Elisabeth Bronfen: Anfang Juli veröffentlichte Susan Faludi in der New York Times einen Essay, in dem sie genau darauf einging und auf eine problematische Entwicklung hinwies. Feminismus sei seit einigen Jahren „cool“ geworden; alle möglichen Celebrities hätten sich die Sache auf die Fahne geschrieben, bis zu Beyoncé, die bei den MTV Video Music Awards 2016 vor dem riesigen Schriftzug „Feminist“ auftrat. Beyoncé mag ja tatsächlich eine Feministin sein, doch worum es Faludi geht, ist, dass celebrity feminism letztlich immer dem Konsum dient, einem Lifestyle. Und das ist ein Problem, denn Feminismus hat mit Lifestyle nichts zu tun. Faludis Analyse erinnert daran, dass Feminismus, wenn er politisch und kulturell sinnvoll sein soll, aus einer Gemeinsamkeit, einer Gemeinschaftlichkeit heraus entstehen muss, damit er wirkmächtig werden kann. In der zweiten Welle der Frauenbewegung war das auch so, was die aktuelle TV-Serie Mrs. America (Idee: Dahvi Waller, USA 2020) sehr schön herausarbeitet.

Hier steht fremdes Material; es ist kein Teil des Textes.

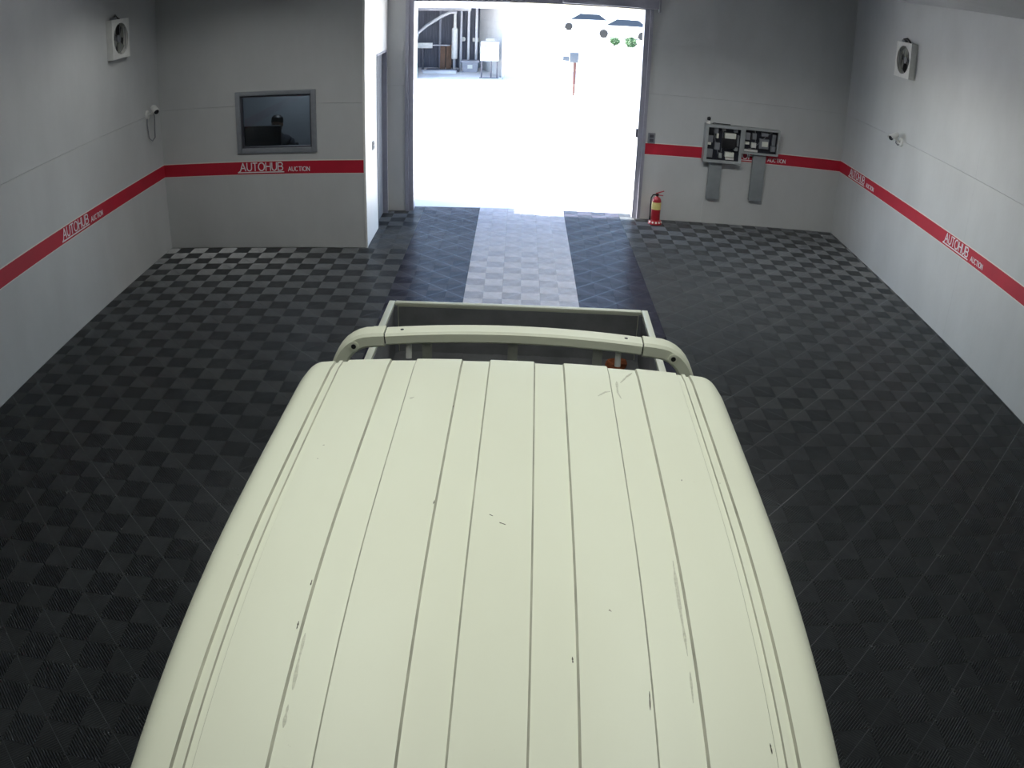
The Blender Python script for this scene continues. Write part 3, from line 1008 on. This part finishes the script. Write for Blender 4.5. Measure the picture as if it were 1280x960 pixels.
c1 = [('breaker', 0.16, 0.82, 0.07, 0.10, 0.06, M_BLACKP), ('breaker', 0.30, 0.84, 0.06, 0.09, 0.06, M_GREYP), ('breaker', 0.16, 0.60, 0.08, 0.10, 0.05, M_GREYP), ('label_plate', 0.13, 0.48, 0.06, 0.035, 0.065, M_LABELW),
      ('label_plate', 0.34, 0.70, 0.03, 0.07, 0.065, M_LABELW), ('contactor', 0.66, 0.52, 0.20, 0.15, 0.06, M_BLACKP), ('label_plate', 0.68, 0.72, 0.16, 0.075, 0.066, M_LABELW), ('breaker', 0.50, 0.88, 0.05, 0.05, 0.06, M_GREYP),
      ('breaker', 0.82, 0.87, 0.05, 0.05, 0.06, M_GREYP), ('terminal_block', 0.16, 0.22, 0.10, 0.12, 0.05, M_GREYP), ('label_plate', 0.70, 0.22, 0.13, 0.07, 0.06, M_LABELW), ('label_plate', 0.46, 0.18, 0.045, 0.07, 0.06, M_CABGREY),
      ('label_plate', 0.86, 0.38, 0.05, 0.05, 0.06, M_CABGREY), ('label_plate', 0.72, 0.11, 0.12, 0.03, 0.05, M_WHITEP), ('contactor', 0.36, 0.42, 0.07, 0.10, 0.05, M_GREYP), ('terminal_block', 0.90, 0.60, 0.03, 0.16, 0.05, M_GREYP)]
c2 = [('breaker', 0.14, 0.66, 0.07, 0.10, 0.05, M_GREYP), ('breaker', 0.32, 0.68, 0.06, 0.09, 0.05, M_GREYP), ('label_plate', 0.14, 0.40, 0.06, 0.035, 0.055, M_LABELW), ('label_plate', 0.32, 0.34, 0.07, 0.07, 0.055, M_WHITEP),
      ('contactor', 0.60, 0.42, 0.14, 0.14, 0.05, M_GREYP), ('label_plate', 0.62, 0.42, 0.09, 0.075, 0.058, M_LABELW), ('terminal_block', 0.86, 0.60, 0.05, 0.16, 0.05, M_GREYP), ('breaker', 0.86, 0.26, 0.07, 0.08, 0.05, M_GREYP),
      ('breaker', 0.60, 0.78, 0.10, 0.05, 0.05, M_GREYP), ('label_plate', 0.26, 0.12, 0.20, 0.03, 0.05, M_WHITEP)]
cabinet('grey electrical cabinet with white labels, left of the pair above its grey duct', 2.50, 3.05, 0.93, 1.475, 0.13, c1, True)
cabinet('shorter grey electrical cabinet, right of the pair, open front with one pale label', 3.055, 3.60, 1.09, 1.47, 0.10, c2, False)
for nm, x0, x1, z0, z1 in (('grey flat cable duct under the left electrical cabinet', 2.61, 2.795, 0.385, 0.928), ('longer grey flat cable duct under the right electrical cabinet', 3.245, 3.435, 0.40, 1.088)):
    t = thing('cable_duct', nm, 'duct', ((x0 + x1) / 2, YB, z0), 0, 'cable ducts below the cabinets')
    w = (x1 - x0) / 2
    bx('duct_cover', (-w, -0.075, 0.0), (w, -0.012, z1 - z0 - 0.002), M_DUCT, t, 0.005)
    bx('duct_base', (-w + 0.006, -0.012, 0.006), (w - 0.006, 0, z1 - z0 - 0.008), M_GREYP, t)
# small camera standing on the cabinet
t = thing('webcam', 'small white camera with black head on top of the left electrical cabinet', 'camera', (2.545, YB - 0.07, 1.475))
MB().lathe([(0.032, 0), (0.034, 0.018), (0.022, 0.034), (0.012, 0.042)], (0, 0, 0), (0, 0, 1), 16).build('camera_base', M_WHITEP, t, smooth=True)
MB().lathe([(0.0, -0.03), (0.022, -0.022), (0.028, 0), (0.022, 0.022), (0.0, 0.03)], (0, 0, 0.070), (0, 0, 1), 16).build('camera_head', M_BLACKP, t, smooth=True)
t = thing('cable_strip', 'black cable lying along the top edge of the left electrical cabinet', 'cable', (2.66, YB - 0.08, 1.475))
MB().tube([(-0.06, 0, 0.008), (-0.03, 0.01, 0.012), (0.03, -0.005, 0.010), (0.09, 0.006, 0.008), (0.2, 0.0, 0.008)], 0.008, 8).build('cable_run', M_BLACKP, t, smooth=True)

# ------------------------------------------------------------------ switches
def switch(label, loc, rz, w, h, m):
    t = thing('wall_switch', label, 'switch', loc, rz)
    bx('switch_plate', (-w / 2, -0.012, -h / 2), (w / 2, 0, h / 2), m, t, 0.003)
    for k in (-1, 1):
        bx('rocker', (-w * 0.28, -0.018, k * h * 0.2 - h * 0.15), (w * 0.28, -0.012, k * h * 0.2 + h * 0.15), M_DSTEEL, t, 0.002)
    return t


switch('grey switch plate on the back wall between the door and the red stripe', (1.765, YB, 1.19), 0, 0.105, 0.15, M_GREYP)
switch('small dark switch on the bright side wall of the office', (XO, -0.24, 1.19), math.pi / 2, 0.10, 0.11, M_GREYP)

# ------------------------------------------------------------------ fire extinguisher
t = thing('fire_extinguisher', 'red fire extinguisher with yellow label on its stand beside the door', 'extinguisher', (1.875, 0.735, 0.0012))
st = MB().lathe([(0.098, 0), (0.100, 0.012), (0.085, 0.05), (0.072, 0.055)], (0, 0, 0), (0, 0, 1), 24).build('stand', M_EXT, t, smooth=True)
for k in range(5):
    a = math.radians(-150 + 30 * k)
    MB().lathe([(0.014, 0.0), (0.014, 0.004)], (0.0905 * math.cos(a), 0.0905 * math.sin(a), 0.034), (math.cos(a), math.sin(a), 0.35), 10).build('reflector', M_LABELW, st)
MB().lathe([(0.060, 0.05), (0.064, 0.06), (0.064, 0.33), (0.058, 0.36), (0.040, 0.385), (0.020, 0.395), (0.018, 0.41)], (0, 0, 0), (0, 0, 1), 24).build('cylinder', M_EXT, t, smooth=True)
MB().lathe([(0.0648, 0.215), (0.0652, 0.217), (0.0652, 0.318), (0.0648, 0.32)], (0, 0, 0), (0, 0, 1), 24, cap=False).build('label_band', M_YEL, t, smooth=True)
MB().lathe([(0.02, 0.405), (0.022, 0.41), (0.022, 0.435), (0.015, 0.44)], (0, 0, 0), (0, 0, 1), 14).build('valve', M_BLACKP, t, smooth=True)
hn = MB().box((-0.02, -0.011, 0.435), (0.10, 0.011, 0.445), rot=Matrix.Rotation(-0.35, 3, 'Y'), piv=(-0.02, 0, 0.44))
hn.box((-0.01, -0.011, 0.415), (0.085, 0.011, 0.424), rot=Matrix.Rotation(0.05, 3, 'Y'), piv=(-0.01, 0, 0.42))
hn.build('handle', M_EXT, t)
MB().tube([(-0.015, 0, 0.425), (-0.06, -0.01, 0.42), (-0.085, -0.02, 0.38), (-0.088, -0.02, 0.26), (-0.083, -0.02, 0.12), (-0.082, -0.02, 0.06)], [0.010, 0.010, 0.010, 0.010, 0.011, 0.016], 10).build('hose', M_BLACKP, t, smooth=True)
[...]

Filmplakat, Quelle: moviemeter.nl
loe: Mrs. America erzählt vom Kampf der US-Frauenbewegung für die Ratifizierung des Equal Rights Amendment (ERA) in den späten 1970er Jahren – dem Verfassungszusatz, der Frauen in den USA gleiche Rechte zusichern soll – und endet mit der Wahl Reagans 1980. Die Serie lässt die zentralen Figuren der Frauenbewegung auftreten – Gloria Steinem, Betty Friedan, Bella Abzug oder Shirley Chisholm. Die eigentliche Protagonistin ist aber die Antagonistin, nämlich Phyllis Schlafly, eine Republikanerin aus Illinois, die Hausfrauen und Ultrareligiöse organisiert, um das ERA zu bekämpfen – mit Erfolg. Was für ein Bild des Feminismus wird den Zuschauer:innen hier vermittelt?
EB: Die Serie setzt zwar auf einzelne Figuren, die einen gewissen Glamour haben; vor allem Gloria Steinem als sehr attraktive Frau, die als Mitbegründerin von Ms Magazine durchaus eine Pop-Ikone war – was sich in der Serie darin zeigt, dass lauter Steinem-Lookalikes unterwegs sind. Eine andere wichtige Figur ist Shirley Chisholm, die erste weibliche afroamerikanische Abgeordnete in Repräsentantenhaus, die, als erste Schwarze Person überhaupt, parteiintern als Präsidentschaftskandidatin antrat, aber in der Vorwahl George McGovern unterlag. Eine besonders interessante Figur ist Jill Ruckelshaus, eine weiße republikanische Mutter von fünf Kindern, von der es in der Serie heißt, sie sei „as american as apple pie“. Entscheidend ist, dass diese Aktivistinnen alle Teil einer Bewegung waren. In der TV-Serie läuft die Handlung auf die National Women’s Conference hinaus, die 1977 in Houston, Texas stattfand. Dort fiel die Entscheidung, dass alle Feministinnen an einem Strang ziehen wollen. Nach langen Auseinandersetzungen nehmen sie die Anliegen der lesbischen Aktivistinnen und den Kampf für die Legalisierung von Abtreibung in ihre Agenda auf. Es entsteht ein Kompromiss, der ein gemeinsames Einstehen für das ERA möglich macht. Solche gemeinschaftlichen Aushandlungsprozesse meint Faludi, und das ist auch mir wichtig, wenn man Roe v. Wade und den Kampf für gleiche Rechte zusammendenken will: Wenn Feminismus nicht von einer ausgehandelten, von Differenzen ausgehenden Gemeinschaft ausgeht, hat Feminismus keinen Sinn. Lifestyle-Feminismus, individualistischer Feminismus, Selbstkuratierung ist für eine politische Frauenbewegung nicht brauchbar.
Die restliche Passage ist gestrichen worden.